Congress finally wraps ’07

The House voted 272-142 for a $555 billion spending package Wednesday, including $70 billion in unfettered funding for Iraq, sending Congress home for the year.

Passage of the Iraq funding measure meant the Democrats capitulated to President Bush on the last day of their first year back in power. Shortly before the spending vote, Congress voted to bend to Bush’s will on the Alternative Minimum Tax.

{mosads}Because of the Iraq money, many Democrats voted no on the measure, including House Appropriations Committee Chairman David Obey (D-Wis.). House Majority Leader Steny Hoyer (D-Md.) voted yes, as did House Minority Leader John Boehner (R-Ohio).

House Speaker Nancy Pelosi (D-Calif.) did not vote. She does not vote on most bills, but has often voted on Iraq measures. In May, when Congress voted to give Bush supplemental Iraq spending money, she voted no.

Pelosi called the inability of the Democratic Congress to force withdrawal of troops from Iraq her “biggest disappointment.”

Republicans declared victory on the Iraq funding issue, while some anti-war members said the Iraq fight is being punted from the halls of Congress to the presidential election. But Pelosi said Democrats will keep up the fight next year.

“We will be relentless in our disagreement,” Pelosi said in a lengthy end-of-session briefing with reporters. “We are not resigned to anything. We don’t have another year of lives to lose. We don’t have another year of prestige to lose in the world.”

She said that fights over funding will continue, but that there will be a renewed fight over policy-oriented bills like demanding more time between deployments.

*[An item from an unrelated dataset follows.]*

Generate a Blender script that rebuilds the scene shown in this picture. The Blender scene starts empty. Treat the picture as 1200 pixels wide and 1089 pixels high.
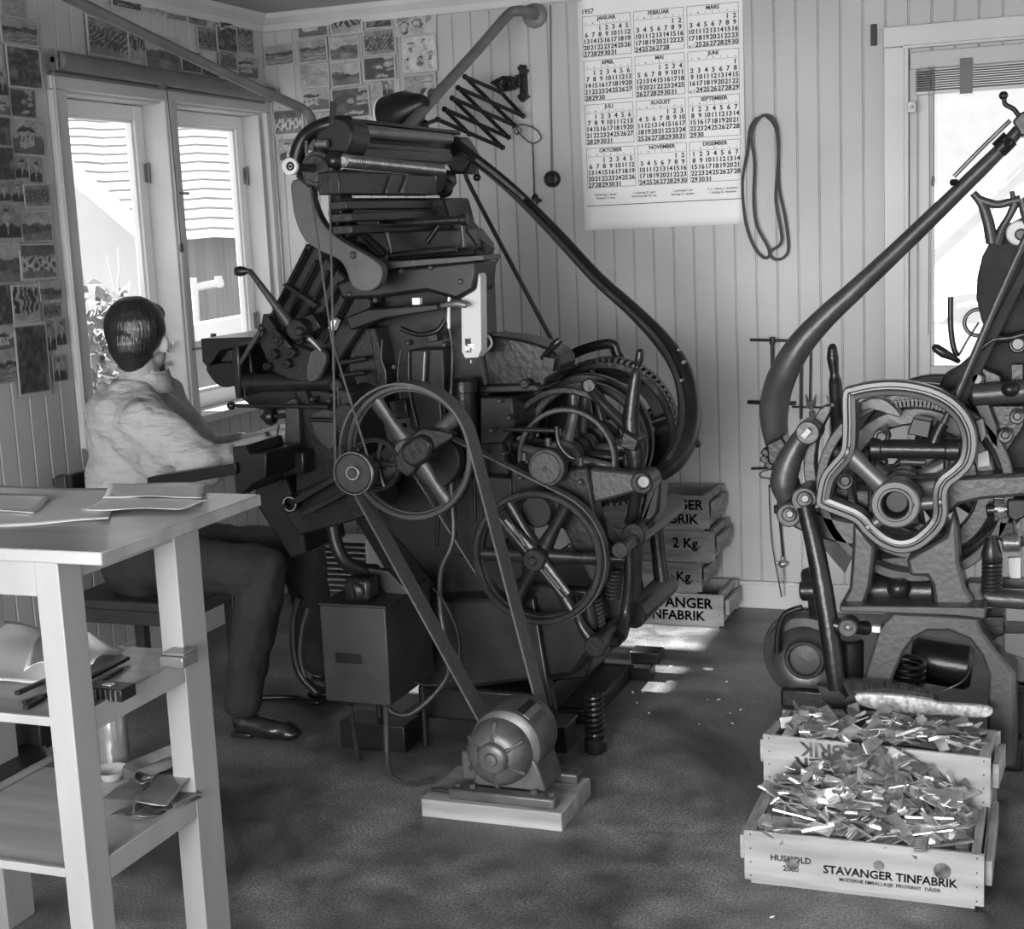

“There’s a strong interest in the House in looking at policy issues rather than just the funding side,” Pelosi said. “We want to look at policy decisions that could get past the 60-vote barrier.”

The House approved the $70 billion as part of the omnibus spending measure to close out legislative business and send lawmakers home for the year.

“It would certainly appear that the forces of MoveOn and Code Pink have been defeated,” said Rep. Adam Putnam (Fla.), chairman of the House Republican Conference. “The winners are the troops who will get the funding they need.”

But war opponents say the vote is  simply the recognition that the real political fight on war policy is the 2008 election, not floor fights in the House or the Senate.

“Everything will change when we get a nominee,” said Moira Mack, spokeswoman for Americans Against Escalation in Iraq, which includes MoveOn.org and other liberal groups. “The anti-war movement is still strong.”

Others noted, however, that passing an expensive, unpopular war on to a new Democratic president has been a key fear of Democrats in the war debate.

“We’re not going to let Republicans and this president kick the ball down the field and kick it to the next president,” said Rep. James McGovern (D-Mass.). “We’re going to regroup and figure out some new tactics. We’re going to be creative.”

Rep. Jim Moran (D-Va.) said he senses resignation and frustration among members of the anti-war movement, but also recognition that Democrats in Congress do not have the ability to end the war. He said that Sen. Joe Lieberman’s (I-Conn.) support for the war has made their efforts especially difficult.

“They’ve begun to realize the peculiarities of the legislative process,” said Moran, an ardent opponent of the war. “A Democratic majority only works on certain issues. With Joe voting the other way, we really don’t have a majority on the war in the Senate.”

Pelosi voiced particular frustration with the Senate. She was careful to avoid directly criticizing Senate Democratic leaders, but lashed out at Senate Republicans and the Senate rules that block any bill that does not have a 60-vote supermajority.

“If it weren’t for those 60 votes, think of all the things we could have passed,” Pelosi said. “Sixty votes [are] almost to the point of not reflecting the will of the American people. It’s a barrier to everything we do in the House.”

Rep. Ellen Tauscher (D-Calif.), who has taken an increasingly anti-war stance, saw her legislation requiring more “dwell time” for troops stall in the Senate earlier this year. On Wednesday, she voiced similar frustration.

“Our majority in the House is almost wasted” on the war issue, Tauscher said. “We cannot have our will prevail right now.”

But House Majority Leader Steny Hoyer (D-Md.) said Democrats can hold up some accomplishments on the war, starting with the ouster of Defense Secretary Donald Rumsfeld in the wake of the Democratic electoral victory last year.

“I think Democrats have had great success in doing what we could, given the president’s support … from at least a third of the House and the Senate on this issue,” Hoyer said earlier this week. “We’ve had a modification in policy that many cannot see.”

House Democratic Caucus Chairman Rahm Emanuel (Ill.) joined in by noting that Bush did not get the full $196 billion he had requested for the war.

 “This is the first time this president made a request for funding and didn’t get it,” Emanuel said.